Because not all kicks are created equal, Natalie Kane talked with John Stanton, the founder of Running Room, to find out which shoes are your best bets.

“What’s really important is that you don’t have to come in and buy the most expensive shoe. Because sometimes people come in and say, ‘That’s what my neighbor has,’” said Stanton. “That shoe might be $140.  But if we look at your biomechanics, you may end up with a $100 shoe, because it’s the shoe that we feel is correct for you.”

Stanton said you can expect to spend anywhere from $80 to $140 for a good running shoe.

When buying a shoe for training, or daily activity, Stanton says buy according to your body type or you’re “biomechanics.”

If you are bow-legged, you’re what’s called a supinator.
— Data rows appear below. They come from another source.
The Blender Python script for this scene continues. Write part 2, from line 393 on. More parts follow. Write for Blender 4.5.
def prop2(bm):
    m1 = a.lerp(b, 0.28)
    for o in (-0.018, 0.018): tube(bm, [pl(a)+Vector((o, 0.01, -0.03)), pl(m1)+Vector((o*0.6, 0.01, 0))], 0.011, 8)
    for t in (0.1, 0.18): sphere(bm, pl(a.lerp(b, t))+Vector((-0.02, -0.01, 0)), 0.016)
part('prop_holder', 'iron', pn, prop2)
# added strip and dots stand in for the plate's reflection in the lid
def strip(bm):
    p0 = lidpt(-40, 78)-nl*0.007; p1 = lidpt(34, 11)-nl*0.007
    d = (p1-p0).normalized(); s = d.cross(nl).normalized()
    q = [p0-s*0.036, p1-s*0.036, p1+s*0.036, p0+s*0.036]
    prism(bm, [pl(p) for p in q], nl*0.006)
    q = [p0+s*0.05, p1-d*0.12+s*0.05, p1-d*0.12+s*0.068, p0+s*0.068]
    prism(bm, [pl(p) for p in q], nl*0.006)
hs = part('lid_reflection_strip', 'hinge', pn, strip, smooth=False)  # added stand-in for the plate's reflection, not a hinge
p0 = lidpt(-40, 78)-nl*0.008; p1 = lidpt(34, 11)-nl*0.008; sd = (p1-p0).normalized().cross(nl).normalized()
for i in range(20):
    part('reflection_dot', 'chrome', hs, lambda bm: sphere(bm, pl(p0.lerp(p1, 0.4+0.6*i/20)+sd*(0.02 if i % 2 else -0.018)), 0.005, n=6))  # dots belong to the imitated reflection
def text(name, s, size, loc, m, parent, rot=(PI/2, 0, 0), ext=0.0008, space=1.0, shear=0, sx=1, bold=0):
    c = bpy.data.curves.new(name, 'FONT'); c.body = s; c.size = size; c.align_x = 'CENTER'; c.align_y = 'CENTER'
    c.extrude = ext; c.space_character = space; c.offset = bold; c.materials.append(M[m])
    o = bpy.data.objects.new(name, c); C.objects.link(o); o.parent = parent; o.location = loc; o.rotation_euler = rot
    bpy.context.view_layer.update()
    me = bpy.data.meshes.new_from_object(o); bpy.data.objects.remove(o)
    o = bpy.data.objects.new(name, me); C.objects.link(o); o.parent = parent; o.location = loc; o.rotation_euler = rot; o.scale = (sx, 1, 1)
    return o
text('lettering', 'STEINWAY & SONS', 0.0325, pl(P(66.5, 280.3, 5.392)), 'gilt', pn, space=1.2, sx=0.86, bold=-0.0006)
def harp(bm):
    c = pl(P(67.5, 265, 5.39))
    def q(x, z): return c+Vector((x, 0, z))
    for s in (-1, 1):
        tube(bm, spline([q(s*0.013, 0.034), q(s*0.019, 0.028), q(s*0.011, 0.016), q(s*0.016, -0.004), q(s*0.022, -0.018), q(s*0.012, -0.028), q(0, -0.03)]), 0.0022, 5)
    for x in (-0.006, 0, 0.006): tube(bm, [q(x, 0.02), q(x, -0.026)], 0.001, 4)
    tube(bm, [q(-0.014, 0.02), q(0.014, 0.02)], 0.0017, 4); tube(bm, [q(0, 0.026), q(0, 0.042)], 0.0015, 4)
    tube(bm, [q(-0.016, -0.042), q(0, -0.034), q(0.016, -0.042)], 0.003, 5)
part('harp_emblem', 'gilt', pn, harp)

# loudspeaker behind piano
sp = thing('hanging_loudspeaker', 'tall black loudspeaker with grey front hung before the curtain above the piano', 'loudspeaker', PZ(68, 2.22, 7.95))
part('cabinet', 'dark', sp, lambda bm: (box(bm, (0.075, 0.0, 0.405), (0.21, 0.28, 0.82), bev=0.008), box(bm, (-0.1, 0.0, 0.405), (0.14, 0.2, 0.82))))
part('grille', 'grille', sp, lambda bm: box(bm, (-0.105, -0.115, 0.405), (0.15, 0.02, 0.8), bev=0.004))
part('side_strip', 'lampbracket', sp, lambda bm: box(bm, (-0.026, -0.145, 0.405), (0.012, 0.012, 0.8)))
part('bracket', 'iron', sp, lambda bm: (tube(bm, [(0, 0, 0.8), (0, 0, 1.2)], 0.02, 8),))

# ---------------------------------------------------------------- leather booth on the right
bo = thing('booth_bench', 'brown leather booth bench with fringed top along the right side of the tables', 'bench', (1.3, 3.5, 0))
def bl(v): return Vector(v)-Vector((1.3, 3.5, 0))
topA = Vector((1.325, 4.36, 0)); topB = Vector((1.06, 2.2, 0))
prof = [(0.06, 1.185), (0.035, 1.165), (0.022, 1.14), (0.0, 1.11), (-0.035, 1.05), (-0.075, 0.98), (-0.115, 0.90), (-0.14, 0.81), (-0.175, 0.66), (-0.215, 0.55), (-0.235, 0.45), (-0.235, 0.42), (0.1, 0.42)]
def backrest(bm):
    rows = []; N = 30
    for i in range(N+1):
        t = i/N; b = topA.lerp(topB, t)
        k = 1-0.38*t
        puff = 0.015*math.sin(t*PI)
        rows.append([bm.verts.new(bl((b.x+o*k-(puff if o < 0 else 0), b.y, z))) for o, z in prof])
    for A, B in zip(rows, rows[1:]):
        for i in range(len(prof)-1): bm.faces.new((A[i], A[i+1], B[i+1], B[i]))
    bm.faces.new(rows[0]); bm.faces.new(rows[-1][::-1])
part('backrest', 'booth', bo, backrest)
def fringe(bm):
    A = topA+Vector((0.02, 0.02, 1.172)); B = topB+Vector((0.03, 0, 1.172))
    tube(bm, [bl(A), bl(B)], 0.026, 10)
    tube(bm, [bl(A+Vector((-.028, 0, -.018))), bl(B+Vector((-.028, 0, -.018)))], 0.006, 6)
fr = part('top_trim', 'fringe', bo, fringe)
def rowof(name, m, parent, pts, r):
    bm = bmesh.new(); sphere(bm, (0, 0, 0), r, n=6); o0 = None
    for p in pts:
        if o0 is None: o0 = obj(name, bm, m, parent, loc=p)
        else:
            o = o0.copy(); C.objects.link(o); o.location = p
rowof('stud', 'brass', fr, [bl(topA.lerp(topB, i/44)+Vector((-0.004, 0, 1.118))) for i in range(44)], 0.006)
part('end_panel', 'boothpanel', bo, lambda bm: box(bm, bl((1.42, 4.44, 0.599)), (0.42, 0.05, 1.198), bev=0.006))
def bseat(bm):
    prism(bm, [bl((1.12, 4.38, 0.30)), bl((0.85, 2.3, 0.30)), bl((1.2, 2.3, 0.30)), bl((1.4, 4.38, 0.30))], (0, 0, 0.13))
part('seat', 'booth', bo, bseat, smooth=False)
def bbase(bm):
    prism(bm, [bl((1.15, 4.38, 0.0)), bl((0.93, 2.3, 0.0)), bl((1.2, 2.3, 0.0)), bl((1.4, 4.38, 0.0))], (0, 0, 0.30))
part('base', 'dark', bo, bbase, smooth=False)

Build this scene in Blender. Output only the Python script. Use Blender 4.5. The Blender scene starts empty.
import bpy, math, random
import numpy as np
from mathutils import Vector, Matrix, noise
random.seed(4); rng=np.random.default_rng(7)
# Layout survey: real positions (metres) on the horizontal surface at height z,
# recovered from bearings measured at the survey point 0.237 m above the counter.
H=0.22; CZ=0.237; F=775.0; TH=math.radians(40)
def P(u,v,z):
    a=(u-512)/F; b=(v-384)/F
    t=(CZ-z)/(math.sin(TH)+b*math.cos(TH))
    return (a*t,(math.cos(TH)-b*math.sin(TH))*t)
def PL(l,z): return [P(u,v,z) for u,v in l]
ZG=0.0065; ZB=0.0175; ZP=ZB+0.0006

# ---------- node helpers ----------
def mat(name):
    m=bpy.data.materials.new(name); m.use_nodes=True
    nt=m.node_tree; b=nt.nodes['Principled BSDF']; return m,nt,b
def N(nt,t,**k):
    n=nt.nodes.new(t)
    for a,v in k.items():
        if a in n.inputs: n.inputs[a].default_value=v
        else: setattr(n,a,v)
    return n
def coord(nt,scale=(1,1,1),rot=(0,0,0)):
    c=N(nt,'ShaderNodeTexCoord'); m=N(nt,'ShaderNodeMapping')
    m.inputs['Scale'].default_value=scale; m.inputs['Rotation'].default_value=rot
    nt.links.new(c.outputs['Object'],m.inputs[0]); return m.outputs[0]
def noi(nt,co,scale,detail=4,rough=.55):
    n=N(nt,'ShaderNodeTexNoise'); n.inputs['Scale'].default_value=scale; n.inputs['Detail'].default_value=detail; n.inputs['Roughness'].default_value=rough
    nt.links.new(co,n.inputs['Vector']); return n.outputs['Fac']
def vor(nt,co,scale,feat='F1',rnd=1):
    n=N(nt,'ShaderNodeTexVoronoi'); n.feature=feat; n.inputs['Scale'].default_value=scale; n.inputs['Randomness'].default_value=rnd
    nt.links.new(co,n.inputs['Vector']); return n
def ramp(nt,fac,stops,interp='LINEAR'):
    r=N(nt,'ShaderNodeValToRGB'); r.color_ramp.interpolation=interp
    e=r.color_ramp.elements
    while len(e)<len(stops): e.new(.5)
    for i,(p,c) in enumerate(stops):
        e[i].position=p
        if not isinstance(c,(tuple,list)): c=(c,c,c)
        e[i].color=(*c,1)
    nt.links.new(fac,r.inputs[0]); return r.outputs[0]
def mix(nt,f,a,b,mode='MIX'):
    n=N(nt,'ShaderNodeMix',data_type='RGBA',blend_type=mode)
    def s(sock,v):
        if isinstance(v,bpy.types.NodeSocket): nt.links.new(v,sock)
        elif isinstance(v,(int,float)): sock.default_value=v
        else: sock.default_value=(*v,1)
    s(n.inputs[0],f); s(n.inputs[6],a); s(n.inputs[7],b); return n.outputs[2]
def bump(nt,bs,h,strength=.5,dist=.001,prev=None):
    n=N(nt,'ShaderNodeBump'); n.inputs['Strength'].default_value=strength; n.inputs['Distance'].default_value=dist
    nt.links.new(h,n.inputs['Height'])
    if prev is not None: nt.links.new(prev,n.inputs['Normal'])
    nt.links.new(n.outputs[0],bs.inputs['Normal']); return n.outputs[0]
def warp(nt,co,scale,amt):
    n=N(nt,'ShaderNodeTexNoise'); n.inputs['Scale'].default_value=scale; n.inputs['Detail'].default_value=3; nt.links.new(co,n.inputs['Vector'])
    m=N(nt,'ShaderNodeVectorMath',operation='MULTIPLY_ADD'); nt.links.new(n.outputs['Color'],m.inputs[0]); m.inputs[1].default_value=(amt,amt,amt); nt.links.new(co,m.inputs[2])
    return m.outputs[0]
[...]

Stanton says when your foot strikes, it stays on the heel and stays toward the outside.

“So what’s important to them: they have a high arch and need lots of cushioning,” he said.

Maybe you have a floppy foot, and your arch collapses. Stanton recommends something with arch support on the inside of the shoe.

“You need to make sure that’s built up to give them that extra support on that side,” he said.

When it comes to decision time, that’s ultimately on you, the consumer.

“The guide I use is the leather glove guide.  You know when you put a good leather glove on and it feels comfortable?  That’s how a good athletic shoe should feel.  It should feel comfortable.  If it doesn’t feel comfortable when you put it on, it certainly isn’t going to after five or six miles,” said Stanton.

The less you feel, the better it is. And if you already have a shoe you love, stick to it.

“It comes back to the most important message for any athlete: listen to your body because your body is giving you that feedback,” he said.